Cyril Le Gayic, représentant de la Confédération des syndicats indépendants de Polynésie française (CSIP)
Pour autant, le directeur indique avoir formulé deux propositions. La première concerne une hausse du salaire fixe de 9% « sans contrepartie, c’est-à-dire sans toucher à leurs heures ». Proposition déclinée par les syndicats. La deuxième proposition consiste à transférer du fixe sur du variable, soit de relever les seuils. « Aujourd’hui on leur achète 67 heures par mois, on leur a proposé de leur racheter 75 heures, mais avec une augmentation de 9 à 15% » précise le directeur. Offre également déclinée.
« Ils nous donnent d’une main pour reprendre de l’autre main » s’impatiente le représentant de la Confédération des syndicats indépendants de Polynésie française (CSIP), Cyril Le Gayic. « En réalité ils proposent aux PNC de passer de 67 heures de vol minimum à 75 heures, c’est donc les obliger à voler plus de huit heures. C’est inadmissible. Il y a des pilotes qui ont un 14e mois alors que les PNC se sont sacrifiés depuis 2008 ».

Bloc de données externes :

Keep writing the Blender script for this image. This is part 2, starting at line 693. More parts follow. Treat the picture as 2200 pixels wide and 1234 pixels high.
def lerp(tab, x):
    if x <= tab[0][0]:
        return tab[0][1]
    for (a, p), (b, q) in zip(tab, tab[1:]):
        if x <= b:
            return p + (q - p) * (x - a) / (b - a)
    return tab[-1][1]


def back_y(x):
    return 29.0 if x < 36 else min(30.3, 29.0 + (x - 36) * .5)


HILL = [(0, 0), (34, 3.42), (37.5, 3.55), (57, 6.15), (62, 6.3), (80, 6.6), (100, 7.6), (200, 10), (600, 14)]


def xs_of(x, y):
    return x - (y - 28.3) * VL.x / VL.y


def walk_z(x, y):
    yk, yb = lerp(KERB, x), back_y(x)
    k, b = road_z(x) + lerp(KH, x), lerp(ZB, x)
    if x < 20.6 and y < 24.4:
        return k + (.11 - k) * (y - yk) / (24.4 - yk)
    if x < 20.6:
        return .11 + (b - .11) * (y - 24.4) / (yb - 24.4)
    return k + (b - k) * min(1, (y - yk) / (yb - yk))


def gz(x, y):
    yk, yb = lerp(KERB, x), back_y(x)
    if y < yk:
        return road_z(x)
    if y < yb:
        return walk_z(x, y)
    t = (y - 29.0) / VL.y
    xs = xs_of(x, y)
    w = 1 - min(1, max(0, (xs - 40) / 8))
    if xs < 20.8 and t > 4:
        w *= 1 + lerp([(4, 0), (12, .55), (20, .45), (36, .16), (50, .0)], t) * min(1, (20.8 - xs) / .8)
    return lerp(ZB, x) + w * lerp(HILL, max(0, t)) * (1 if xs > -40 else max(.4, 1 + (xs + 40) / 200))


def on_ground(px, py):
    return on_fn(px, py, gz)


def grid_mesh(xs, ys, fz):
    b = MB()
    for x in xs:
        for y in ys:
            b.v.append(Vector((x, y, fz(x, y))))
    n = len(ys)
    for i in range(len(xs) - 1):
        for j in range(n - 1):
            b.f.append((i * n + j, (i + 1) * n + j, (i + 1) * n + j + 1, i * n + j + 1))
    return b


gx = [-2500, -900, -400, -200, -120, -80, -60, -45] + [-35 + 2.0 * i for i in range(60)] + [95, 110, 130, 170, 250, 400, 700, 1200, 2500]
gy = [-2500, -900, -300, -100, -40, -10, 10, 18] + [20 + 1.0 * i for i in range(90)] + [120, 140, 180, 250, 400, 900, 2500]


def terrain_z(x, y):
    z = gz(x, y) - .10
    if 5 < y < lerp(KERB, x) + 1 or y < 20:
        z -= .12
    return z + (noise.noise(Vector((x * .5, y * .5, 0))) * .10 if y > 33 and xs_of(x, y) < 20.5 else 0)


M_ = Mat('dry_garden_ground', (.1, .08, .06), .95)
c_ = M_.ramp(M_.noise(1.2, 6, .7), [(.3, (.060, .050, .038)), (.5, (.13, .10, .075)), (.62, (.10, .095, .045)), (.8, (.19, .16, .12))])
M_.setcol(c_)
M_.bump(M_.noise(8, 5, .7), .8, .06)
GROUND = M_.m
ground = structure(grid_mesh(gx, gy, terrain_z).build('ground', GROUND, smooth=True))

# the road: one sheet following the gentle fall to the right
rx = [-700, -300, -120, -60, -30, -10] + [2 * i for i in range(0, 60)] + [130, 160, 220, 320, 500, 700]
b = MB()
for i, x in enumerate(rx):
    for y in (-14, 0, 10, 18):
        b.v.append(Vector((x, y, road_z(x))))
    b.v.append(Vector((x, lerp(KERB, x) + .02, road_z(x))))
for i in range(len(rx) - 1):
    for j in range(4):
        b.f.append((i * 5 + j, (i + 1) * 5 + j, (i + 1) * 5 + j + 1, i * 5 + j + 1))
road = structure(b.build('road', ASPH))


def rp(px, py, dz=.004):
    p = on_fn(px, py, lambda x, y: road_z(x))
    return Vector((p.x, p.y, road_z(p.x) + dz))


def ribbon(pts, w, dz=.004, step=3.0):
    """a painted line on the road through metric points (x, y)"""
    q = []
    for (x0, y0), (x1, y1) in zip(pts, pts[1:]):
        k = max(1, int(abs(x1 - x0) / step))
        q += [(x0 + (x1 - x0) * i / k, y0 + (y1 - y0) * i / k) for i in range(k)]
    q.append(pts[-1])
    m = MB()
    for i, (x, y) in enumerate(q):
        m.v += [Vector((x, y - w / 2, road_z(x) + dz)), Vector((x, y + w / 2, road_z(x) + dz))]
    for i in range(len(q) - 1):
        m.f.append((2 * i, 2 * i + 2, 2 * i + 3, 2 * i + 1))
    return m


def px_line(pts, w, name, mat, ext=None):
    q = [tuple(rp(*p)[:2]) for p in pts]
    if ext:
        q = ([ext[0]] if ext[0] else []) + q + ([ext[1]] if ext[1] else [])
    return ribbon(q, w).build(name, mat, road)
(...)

La direction rappelle cependant avoir signé en 2018 une revalorisation de l’activité, qui a permis d’ajouter 300 millions à la part variable des salaires des PNC. Mais la crise sanitaire est passée par là. En 2020, la signature d’un protocole d’accord par la très grande majorité des syndicats avait acté une baisse générale de 5% des salaires dès le mois de novembre, et pour trois ans. De quoi économiser 200 millions Fcfp supplémentaires chaque année. Un protocole qui prendrait donc fin cette année.